* WHAT IS EXPECTED: Select all lines holding the word "scene" from the entries that follow.

☆ ☆ ☆ ☆ ☆ ☆ ☆

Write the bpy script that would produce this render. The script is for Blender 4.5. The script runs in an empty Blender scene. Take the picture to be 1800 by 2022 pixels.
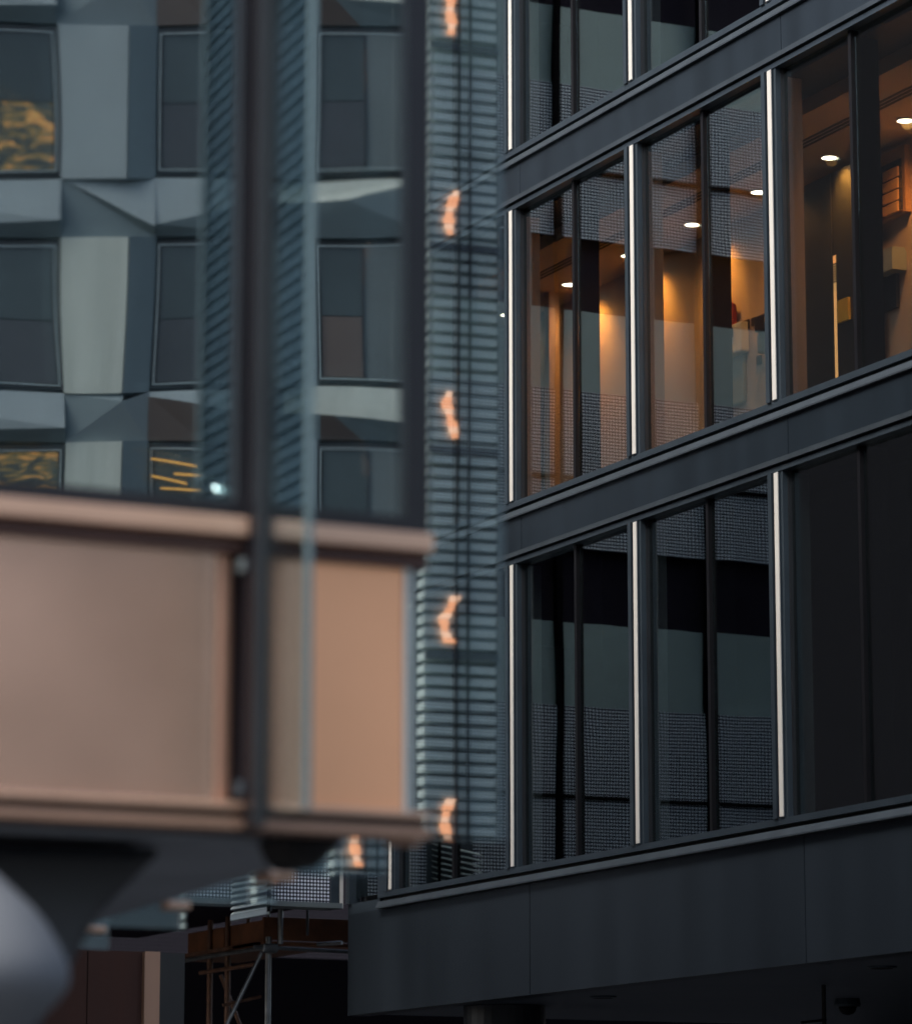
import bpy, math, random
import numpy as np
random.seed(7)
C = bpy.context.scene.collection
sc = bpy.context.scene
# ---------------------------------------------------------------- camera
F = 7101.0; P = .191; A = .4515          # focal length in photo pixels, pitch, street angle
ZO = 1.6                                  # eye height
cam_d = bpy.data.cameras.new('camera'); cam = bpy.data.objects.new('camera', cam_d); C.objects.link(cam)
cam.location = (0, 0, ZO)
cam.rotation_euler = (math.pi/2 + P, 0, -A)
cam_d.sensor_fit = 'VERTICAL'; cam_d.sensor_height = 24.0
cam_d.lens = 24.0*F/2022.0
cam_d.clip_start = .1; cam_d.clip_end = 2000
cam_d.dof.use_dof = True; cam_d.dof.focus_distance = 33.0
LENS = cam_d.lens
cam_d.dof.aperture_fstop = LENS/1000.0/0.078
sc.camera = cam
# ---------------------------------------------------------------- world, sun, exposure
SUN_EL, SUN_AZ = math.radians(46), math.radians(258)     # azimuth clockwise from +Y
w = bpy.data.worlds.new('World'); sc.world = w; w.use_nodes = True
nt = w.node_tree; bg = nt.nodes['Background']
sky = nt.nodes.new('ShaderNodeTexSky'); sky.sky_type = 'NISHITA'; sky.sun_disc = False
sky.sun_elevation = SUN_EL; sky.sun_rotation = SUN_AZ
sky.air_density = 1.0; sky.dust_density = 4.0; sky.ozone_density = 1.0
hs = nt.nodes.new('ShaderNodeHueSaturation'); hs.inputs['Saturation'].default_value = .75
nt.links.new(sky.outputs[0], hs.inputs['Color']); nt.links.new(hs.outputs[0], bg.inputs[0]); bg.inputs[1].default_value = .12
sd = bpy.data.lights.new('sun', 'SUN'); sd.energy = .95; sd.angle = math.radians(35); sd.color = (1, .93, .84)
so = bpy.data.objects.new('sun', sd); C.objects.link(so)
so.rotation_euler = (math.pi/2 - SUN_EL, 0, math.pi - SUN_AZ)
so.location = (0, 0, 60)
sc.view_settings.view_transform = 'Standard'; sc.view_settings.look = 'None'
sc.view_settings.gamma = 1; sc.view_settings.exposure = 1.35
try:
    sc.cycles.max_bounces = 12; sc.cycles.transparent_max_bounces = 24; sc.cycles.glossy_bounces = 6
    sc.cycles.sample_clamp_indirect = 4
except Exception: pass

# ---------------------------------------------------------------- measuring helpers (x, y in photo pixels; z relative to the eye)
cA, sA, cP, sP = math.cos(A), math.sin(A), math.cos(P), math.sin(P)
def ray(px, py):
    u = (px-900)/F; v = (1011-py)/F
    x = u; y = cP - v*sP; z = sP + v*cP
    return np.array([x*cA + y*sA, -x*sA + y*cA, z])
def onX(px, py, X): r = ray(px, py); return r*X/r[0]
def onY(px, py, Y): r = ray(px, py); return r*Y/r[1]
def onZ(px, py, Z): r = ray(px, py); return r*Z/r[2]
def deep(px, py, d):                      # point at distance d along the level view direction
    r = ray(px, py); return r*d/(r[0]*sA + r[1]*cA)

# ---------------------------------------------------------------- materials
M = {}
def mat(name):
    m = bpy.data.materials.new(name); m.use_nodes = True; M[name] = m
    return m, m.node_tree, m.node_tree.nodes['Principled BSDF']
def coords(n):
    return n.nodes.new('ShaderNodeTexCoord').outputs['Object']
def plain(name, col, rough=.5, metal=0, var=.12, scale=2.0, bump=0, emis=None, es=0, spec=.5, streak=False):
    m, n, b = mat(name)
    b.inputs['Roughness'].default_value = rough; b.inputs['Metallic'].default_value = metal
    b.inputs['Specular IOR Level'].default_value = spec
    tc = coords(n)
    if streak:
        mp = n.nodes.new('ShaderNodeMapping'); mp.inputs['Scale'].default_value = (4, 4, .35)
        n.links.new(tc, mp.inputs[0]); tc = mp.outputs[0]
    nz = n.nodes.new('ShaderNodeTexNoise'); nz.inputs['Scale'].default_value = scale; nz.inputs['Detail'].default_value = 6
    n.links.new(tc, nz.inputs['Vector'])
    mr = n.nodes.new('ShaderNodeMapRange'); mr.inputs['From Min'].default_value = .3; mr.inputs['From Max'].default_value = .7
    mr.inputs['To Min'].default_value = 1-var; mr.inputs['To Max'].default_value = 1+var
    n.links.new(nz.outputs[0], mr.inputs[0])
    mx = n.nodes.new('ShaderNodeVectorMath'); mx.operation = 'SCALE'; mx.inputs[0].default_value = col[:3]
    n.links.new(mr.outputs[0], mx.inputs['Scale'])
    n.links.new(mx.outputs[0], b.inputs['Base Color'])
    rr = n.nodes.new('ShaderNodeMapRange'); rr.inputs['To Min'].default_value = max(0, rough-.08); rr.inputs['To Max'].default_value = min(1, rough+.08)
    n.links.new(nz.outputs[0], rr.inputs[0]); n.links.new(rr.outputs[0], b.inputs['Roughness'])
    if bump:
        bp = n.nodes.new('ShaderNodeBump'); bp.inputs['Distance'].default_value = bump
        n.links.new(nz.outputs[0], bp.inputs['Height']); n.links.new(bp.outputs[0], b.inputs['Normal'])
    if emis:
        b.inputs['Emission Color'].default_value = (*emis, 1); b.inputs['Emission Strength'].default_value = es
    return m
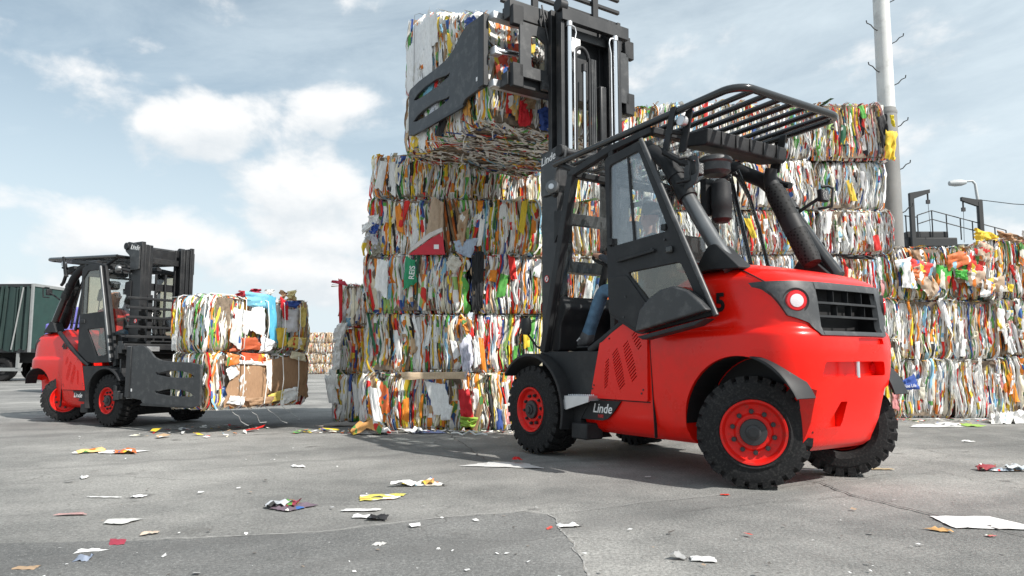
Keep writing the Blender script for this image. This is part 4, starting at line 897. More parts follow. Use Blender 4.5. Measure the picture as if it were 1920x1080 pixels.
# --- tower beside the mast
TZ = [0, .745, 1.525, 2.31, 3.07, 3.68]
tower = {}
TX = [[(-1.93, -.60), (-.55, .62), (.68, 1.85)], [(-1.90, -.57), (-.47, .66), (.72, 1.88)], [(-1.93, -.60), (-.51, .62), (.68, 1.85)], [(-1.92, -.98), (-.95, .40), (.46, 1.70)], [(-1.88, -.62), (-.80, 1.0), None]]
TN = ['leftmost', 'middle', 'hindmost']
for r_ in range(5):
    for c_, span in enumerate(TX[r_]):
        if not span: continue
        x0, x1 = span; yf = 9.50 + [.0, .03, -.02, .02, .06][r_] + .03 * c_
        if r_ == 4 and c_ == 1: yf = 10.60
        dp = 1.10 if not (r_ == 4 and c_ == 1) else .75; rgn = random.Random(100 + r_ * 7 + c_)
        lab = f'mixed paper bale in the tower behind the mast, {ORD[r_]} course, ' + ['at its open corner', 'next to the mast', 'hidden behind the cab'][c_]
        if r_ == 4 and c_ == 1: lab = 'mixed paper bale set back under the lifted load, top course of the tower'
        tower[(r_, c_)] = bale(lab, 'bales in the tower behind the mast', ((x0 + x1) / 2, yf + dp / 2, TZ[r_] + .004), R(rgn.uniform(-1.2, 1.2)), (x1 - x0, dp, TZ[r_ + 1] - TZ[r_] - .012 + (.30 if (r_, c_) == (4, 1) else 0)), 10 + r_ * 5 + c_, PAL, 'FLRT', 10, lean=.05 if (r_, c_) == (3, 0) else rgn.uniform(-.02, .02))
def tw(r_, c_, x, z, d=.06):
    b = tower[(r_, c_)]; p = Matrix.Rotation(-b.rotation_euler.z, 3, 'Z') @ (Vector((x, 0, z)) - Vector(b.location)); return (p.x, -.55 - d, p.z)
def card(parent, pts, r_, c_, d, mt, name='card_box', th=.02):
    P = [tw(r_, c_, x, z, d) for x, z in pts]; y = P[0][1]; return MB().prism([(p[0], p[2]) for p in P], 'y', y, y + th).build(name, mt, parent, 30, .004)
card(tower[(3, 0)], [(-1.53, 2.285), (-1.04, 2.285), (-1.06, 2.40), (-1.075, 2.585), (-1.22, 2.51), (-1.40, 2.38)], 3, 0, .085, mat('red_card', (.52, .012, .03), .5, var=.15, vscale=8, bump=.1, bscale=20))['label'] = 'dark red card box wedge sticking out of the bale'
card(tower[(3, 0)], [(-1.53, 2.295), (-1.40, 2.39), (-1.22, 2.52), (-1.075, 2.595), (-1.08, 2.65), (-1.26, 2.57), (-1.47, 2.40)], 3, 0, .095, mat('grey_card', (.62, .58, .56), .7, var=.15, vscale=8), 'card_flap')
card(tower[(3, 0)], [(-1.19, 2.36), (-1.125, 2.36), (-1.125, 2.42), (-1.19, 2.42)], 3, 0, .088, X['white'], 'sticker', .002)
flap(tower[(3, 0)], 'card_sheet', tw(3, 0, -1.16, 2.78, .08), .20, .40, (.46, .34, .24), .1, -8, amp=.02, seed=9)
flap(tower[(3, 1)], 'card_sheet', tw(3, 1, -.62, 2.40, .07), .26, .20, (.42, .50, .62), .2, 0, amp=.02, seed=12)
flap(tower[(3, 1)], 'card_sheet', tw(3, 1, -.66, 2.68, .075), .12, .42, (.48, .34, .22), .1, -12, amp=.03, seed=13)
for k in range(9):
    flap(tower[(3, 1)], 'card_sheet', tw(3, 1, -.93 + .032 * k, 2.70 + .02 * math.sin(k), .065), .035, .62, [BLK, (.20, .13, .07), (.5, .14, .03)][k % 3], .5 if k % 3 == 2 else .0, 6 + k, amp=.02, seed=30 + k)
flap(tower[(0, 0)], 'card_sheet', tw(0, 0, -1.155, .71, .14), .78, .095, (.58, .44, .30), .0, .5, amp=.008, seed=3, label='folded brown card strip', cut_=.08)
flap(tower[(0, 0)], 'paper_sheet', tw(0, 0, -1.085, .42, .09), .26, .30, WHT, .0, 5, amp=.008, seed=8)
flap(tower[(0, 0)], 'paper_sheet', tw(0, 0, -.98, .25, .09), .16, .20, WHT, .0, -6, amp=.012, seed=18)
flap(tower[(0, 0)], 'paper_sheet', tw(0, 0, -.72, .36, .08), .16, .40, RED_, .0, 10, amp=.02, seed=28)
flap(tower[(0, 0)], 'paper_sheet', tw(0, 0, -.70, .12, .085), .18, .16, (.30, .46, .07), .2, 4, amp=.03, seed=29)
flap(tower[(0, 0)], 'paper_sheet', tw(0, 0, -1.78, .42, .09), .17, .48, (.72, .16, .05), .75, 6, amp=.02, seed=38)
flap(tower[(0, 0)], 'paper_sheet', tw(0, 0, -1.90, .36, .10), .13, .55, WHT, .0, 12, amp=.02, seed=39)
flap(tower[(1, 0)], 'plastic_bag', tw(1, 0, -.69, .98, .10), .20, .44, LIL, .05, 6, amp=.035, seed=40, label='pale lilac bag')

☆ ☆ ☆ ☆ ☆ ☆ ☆

* RESPONSE FOR THIS EXERCISE:
Write the bpy script that would produce this render. The script is for Blender 4.5. The script runs in an empty Blender scene. Take the picture to be 1800 by 2022 pixels.
C = bpy.context.scene.collection
sc = bpy.context.scene